En sí, la noticia no dice nada más que un tipo murió de una sobredosis. Sin embargo, su muerte no es una muerte cualquiera. Ledger era una celebridad: una estrella hollywoodense en ascenso, un histrión que prometía, el próximo Guasón, el actor responsable de que esa película de vaqueros homosexuales valiera la pena. Más que eso, la muerte de Ledger significa el primer cadáver de alto perfil en el siglo XXI; en la era de YouTube y las cámaras de celulares; un River Phoenix para la década del paparazzo, del morbo y lo instantáneo.

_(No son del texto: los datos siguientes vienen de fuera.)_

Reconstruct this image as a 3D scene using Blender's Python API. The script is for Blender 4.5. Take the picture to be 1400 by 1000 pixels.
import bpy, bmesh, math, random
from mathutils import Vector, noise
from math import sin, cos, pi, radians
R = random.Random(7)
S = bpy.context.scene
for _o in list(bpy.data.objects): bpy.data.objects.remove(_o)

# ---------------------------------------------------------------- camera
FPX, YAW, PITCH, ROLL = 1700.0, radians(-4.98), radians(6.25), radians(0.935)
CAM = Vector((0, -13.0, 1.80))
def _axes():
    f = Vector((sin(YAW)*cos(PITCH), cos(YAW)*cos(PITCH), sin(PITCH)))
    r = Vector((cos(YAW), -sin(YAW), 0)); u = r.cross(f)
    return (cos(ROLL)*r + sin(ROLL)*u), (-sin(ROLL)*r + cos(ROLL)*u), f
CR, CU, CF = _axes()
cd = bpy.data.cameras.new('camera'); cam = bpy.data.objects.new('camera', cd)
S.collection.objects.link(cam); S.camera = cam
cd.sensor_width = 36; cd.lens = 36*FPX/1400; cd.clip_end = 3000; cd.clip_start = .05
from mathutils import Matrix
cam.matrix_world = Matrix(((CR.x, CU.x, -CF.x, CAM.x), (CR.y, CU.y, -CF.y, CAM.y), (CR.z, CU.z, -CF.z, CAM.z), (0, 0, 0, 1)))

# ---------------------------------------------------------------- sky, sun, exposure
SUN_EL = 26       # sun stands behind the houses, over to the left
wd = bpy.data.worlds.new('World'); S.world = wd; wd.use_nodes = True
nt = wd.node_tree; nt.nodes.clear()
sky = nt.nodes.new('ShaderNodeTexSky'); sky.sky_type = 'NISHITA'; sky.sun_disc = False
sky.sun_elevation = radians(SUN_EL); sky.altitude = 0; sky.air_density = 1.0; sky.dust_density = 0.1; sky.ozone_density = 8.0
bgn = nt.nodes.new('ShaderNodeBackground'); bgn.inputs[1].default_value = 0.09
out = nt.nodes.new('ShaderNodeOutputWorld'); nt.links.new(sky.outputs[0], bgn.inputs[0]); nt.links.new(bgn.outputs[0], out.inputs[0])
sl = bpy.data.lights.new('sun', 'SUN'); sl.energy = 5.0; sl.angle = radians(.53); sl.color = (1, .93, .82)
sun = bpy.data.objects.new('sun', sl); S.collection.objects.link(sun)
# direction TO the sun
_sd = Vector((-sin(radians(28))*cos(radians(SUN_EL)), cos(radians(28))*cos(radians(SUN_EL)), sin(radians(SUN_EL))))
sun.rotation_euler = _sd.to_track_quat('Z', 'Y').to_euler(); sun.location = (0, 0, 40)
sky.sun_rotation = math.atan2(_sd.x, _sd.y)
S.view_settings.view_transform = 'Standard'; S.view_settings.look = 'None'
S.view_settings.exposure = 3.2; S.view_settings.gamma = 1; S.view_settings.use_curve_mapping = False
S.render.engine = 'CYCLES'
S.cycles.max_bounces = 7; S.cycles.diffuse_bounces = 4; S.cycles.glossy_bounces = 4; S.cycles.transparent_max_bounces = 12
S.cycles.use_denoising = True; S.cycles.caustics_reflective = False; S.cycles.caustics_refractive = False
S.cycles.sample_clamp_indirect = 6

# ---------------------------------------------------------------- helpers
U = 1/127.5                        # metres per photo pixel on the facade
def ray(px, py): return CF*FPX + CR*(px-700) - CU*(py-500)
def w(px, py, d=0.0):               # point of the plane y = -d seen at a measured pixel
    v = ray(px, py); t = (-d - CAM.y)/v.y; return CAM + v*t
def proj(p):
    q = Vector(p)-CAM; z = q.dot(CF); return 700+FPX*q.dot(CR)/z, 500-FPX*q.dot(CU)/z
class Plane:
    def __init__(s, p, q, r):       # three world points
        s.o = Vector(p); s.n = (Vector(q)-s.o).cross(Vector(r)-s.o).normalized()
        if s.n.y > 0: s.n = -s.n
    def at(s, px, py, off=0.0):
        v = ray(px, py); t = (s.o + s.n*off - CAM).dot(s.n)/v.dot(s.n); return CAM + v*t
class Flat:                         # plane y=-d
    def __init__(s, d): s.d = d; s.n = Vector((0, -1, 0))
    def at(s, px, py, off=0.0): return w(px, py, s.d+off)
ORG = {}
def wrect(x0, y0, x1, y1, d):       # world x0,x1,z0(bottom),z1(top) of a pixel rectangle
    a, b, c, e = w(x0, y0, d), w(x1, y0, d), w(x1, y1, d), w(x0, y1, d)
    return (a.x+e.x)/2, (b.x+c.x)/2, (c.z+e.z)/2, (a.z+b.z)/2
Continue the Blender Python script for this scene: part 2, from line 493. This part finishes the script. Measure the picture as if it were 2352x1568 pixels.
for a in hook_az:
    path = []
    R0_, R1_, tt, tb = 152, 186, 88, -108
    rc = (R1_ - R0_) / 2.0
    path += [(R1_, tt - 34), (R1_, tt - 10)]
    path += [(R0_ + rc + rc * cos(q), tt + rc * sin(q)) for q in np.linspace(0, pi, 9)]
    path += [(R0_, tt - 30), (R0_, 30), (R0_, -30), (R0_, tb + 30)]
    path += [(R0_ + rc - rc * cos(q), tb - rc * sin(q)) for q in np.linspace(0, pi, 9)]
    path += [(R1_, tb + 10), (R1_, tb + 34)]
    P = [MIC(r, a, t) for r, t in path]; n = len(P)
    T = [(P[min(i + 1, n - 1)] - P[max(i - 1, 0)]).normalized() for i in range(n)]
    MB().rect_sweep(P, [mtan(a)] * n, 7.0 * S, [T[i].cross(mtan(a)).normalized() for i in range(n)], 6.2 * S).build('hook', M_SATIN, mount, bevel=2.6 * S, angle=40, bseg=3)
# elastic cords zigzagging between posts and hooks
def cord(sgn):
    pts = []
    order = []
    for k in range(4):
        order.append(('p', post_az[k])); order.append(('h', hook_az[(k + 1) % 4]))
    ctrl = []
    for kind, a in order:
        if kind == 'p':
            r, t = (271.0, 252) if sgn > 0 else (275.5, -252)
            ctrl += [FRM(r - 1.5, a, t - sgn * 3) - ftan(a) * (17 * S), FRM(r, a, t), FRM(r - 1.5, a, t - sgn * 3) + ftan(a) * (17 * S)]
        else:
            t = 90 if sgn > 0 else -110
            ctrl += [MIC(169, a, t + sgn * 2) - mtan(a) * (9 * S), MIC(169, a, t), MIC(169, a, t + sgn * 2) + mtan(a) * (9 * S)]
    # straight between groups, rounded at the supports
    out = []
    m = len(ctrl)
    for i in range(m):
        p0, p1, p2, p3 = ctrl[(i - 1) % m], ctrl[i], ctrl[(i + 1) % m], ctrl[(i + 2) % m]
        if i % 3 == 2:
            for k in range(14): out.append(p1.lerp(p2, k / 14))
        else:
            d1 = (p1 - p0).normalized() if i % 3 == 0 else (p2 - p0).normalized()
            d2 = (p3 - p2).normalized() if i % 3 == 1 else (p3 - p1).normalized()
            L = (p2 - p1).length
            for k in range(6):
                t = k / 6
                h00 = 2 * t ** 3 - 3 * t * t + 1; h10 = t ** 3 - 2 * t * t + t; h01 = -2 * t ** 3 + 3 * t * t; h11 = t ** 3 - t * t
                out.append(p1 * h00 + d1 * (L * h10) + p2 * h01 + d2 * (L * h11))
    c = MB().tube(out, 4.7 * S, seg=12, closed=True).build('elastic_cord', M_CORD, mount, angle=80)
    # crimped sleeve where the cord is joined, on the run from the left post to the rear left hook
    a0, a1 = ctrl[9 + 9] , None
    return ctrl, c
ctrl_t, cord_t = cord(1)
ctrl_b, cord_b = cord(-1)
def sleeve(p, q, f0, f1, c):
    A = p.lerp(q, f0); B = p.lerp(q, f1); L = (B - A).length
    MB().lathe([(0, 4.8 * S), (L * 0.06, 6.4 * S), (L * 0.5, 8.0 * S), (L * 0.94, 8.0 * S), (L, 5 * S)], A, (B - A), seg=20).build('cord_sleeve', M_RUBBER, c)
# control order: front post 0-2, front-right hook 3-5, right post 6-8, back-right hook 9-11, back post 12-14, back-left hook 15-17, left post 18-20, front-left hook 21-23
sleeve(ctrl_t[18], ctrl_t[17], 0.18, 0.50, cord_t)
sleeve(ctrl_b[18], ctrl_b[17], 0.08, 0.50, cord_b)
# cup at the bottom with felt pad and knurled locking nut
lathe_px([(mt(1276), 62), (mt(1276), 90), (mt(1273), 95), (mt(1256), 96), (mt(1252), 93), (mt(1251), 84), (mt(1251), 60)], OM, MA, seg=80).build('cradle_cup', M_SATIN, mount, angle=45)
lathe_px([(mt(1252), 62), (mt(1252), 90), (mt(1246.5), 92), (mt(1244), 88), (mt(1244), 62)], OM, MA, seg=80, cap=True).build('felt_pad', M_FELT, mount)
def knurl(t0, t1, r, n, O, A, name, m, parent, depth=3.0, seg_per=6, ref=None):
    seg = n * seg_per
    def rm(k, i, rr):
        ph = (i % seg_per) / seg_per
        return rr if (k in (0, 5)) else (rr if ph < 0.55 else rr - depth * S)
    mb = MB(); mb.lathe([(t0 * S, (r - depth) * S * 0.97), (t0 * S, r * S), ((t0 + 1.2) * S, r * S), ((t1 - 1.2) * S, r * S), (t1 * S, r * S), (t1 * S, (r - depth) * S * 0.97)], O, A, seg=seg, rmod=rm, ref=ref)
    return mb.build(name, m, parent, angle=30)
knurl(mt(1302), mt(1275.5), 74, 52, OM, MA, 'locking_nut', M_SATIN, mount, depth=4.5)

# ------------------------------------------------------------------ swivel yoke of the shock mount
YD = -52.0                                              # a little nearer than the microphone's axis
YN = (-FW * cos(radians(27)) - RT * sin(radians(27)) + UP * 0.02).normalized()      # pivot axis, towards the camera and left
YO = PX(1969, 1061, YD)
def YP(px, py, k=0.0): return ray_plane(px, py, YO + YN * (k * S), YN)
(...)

Es difícil discernir entre las reacciones del público. Los comentarios en Imdb y en YouTube oscilan entre el luto ridículo y la más flagrante falta de respeto. La mayoría de los usuarios se da golpes de pecho, lamentando la presencia de una centena de paparazzi afuera del departamento de Ledger en Broome Street que ayer se dieron cita para fotografiar nada más que una bolsa negra. Y, sin embargo, si algo ha resultado evidente a escasos días de su deceso, es que el morbo gana: esos mismos usuarios que se lamentan (y este, también) lo hacen mientras navegan la web para encontrar un video más que recuente la muerte del histrión australiano. Lo hacen mientras especulan, con lujo de detalle, la causa de su fallecimiento. En los mejores casos, se lamentan porque este suceso acortó una carrera que sólo indicaba mejorar con el tiempo. En los peores, el morbo –enmascarado por un dolor irracional– da cabida a una de las grandes paradojas en el mundo del entretenimiento: en vida, las celebridades son tótems a emular, entidades a las que sentimos conocer a través del celuloide, aristócratas modernos. Sus muertes, sin embargo, no podrían ser más desagradables. La de Ledger se ha vuelto objeto de entretenimiento casi desde el primer minuto; paja para noticieros que, de por sí, tienen poco entre manos; un rostro más en los tabloides (junto a Britney, Lindsay y demás). Su departamento mismo –me consta– se ha convertido en una suerte de visita obligatoria para el turista neoyorquino. A un día de que su cuerpo inerte fuera arrastrado en aquella camilla, en la esquina de Broome y Crosby, una chica se detuvo, le entregó una cámara a su madre y, con el edificio de Ledger detrás (y las flores perecederas, y una bandera de Australia y un par de retratos mal pintados) sonrió al lente sin congoja. Mientras tanto, los fotógrafos y sus aparatos, como bocas insaciables, seguían apuntando a la puerta esperando algún otro acto, otro desfiguro, algo más que mandar a su canal.